Geospatial indexing (quad tree / PostGIS)

A naive "scan all drivers and compute distance" is far too slow. Introduce a geospatial index — a quad tree — which recursively splits the map into four regions until each cell holds fewer than some K drivers. This makes proximity queries efficient. With Postgres you get this via the PostGIS extension.

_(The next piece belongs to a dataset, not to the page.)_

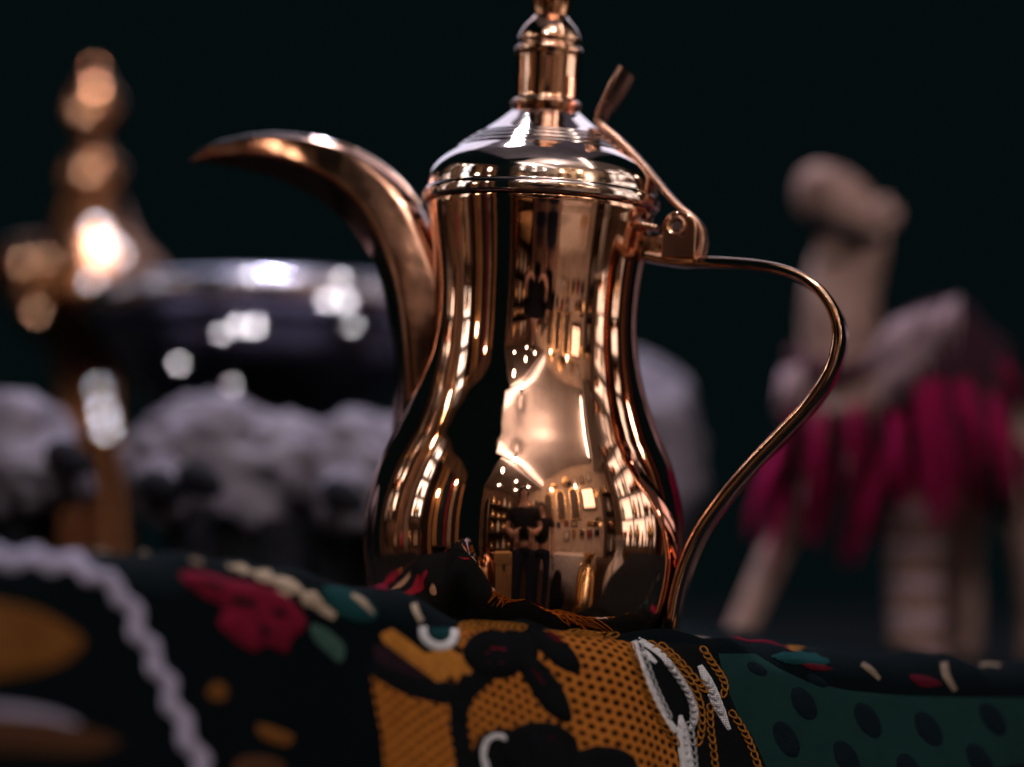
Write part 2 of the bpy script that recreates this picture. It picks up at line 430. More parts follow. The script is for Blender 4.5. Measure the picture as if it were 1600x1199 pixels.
def surf(u, v):
    """u: world x of the ridge, v: distance over the ridge (positive towards the camera and down)"""
    u = np.asarray(u, float); v = np.asarray(v, float)
    y0 = np.interp(u, gx, gy); z0 = np.interp(u, gx, gz); sl = np.interp(u, gx, gdy)
    nl = np.sqrt(1 + sl*sl); fx, fy = sl/nl, -1/nl
    amax = R(76)
    a = np.clip(v / RHO, 0, amax)
    fwd = RHO*np.sin(a); dn = RHO*(1-np.cos(a))
    rest = np.clip(v - RHO*amax, 0, None)
    fwd = fwd + rest*math.cos(amax); dn = dn + rest*math.sin(amax)
    # hanging folds
    amp = np.clip(v/.08, 0, 1)
    fold = amp*(.004*np.sin(u*38+1.0+v*6) + .002*np.sin(u*83+.4-v*9) + .0012*np.sin(u*190+v*30))
    fwd = fwd + fold
    vb = np.clip(-v, 0, None)
    x = u + fx*fwd*0.9
    y = y0 + fy*fwd + vb
    t = np.clip((vb-.002)/.034, 0, 1); t = t*t*(3-2*t)
    zp = base.z - .0015 - 0.0527*(x - base.x)
    zp = np.where(x > .09, zp - .10*(x-.09), zp)
    z = z0*(1-t) + np.minimum(zp, z0 + .002)*t - dn
    z = z + .0009*np.sin(u*60+v*22)*np.clip((np.abs(v)-.0)/.02, 0, 1) + .0006*np.sin(u*137-v*80)
    z = z + .0016*np.sin(u*88+2.2*np.sin(u*23+.6)+v*14)*np.exp(-(v/.028)**2) + .0007*np.sin(u*233+1.7*np.sin(u*61)-v*40)*np.exp(-(v/.05)**2)
    back = np.clip(vb-.20, 0, None)
    z = z - back*1.2
    return np.stack([x, y, z], -1)
def surf_n(u, v):
    e = 4e-4
    du = surf(u+e, v) - surf(u-e, v); dv = surf(u, v+e) - surf(u, v-e)
    n = np.cross(dv, du); n /= np.linalg.norm(n, axis=-1, keepdims=True)
    return n
if surf_n(0.0, 0.0)[2] < 0:
    _sn = surf_n
    surf_n = lambda u, v: -_sn(u, v)
def proj(p):
    x = p[..., 0]; y = p[..., 1] + D; z = p[..., 2] - EYE
    yc = y*ct + z*st; zc = -y*st + z*ct
    return np.stack([800 + x/yc*D/S, 599.5 - zc/yc*D/S], -1)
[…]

Taming location-update throughput

Constant pings from every driver can hit something like ~600K TPS, which is wasteful. Use dynamic location updates: have the driver app vary its update frequency based on context — speed, whether the car is parked (no movement → no updates), and proximity to ride requests / hot areas (less precision needed out in the boonies). This can cut the write load dramatically.

Consistency of matching

Two invariants: no driver gets more than one ride, and no ride goes to more than one driver. Solve with a lock on the driver while a match is pending. A clean option is DynamoDB (few relations, high availability, scales well) with a driver-lock table using a TTL on rows so stale locks auto-expire — reusing the same database as the lock rather than adding a separate Redis instance.

Key takeaways

• Follow the roadmap: requirements → entities → API → high-level design → deep dives; budget time so deep dives get real attention.
• Model a Location entity separate from Driver so proximity matching stays fast.
• Quad tree + PostGIS is the standard answer for geospatial/proximity search.
• Dynamic, context-aware location updates are the lever for cutting write throughput.
• Lock the driver (e.g. DynamoDB with TTL) to keep matching consistent without double-booking.
• The same proximity-search pattern generalizes to Find My Friends, Yelp, and friends.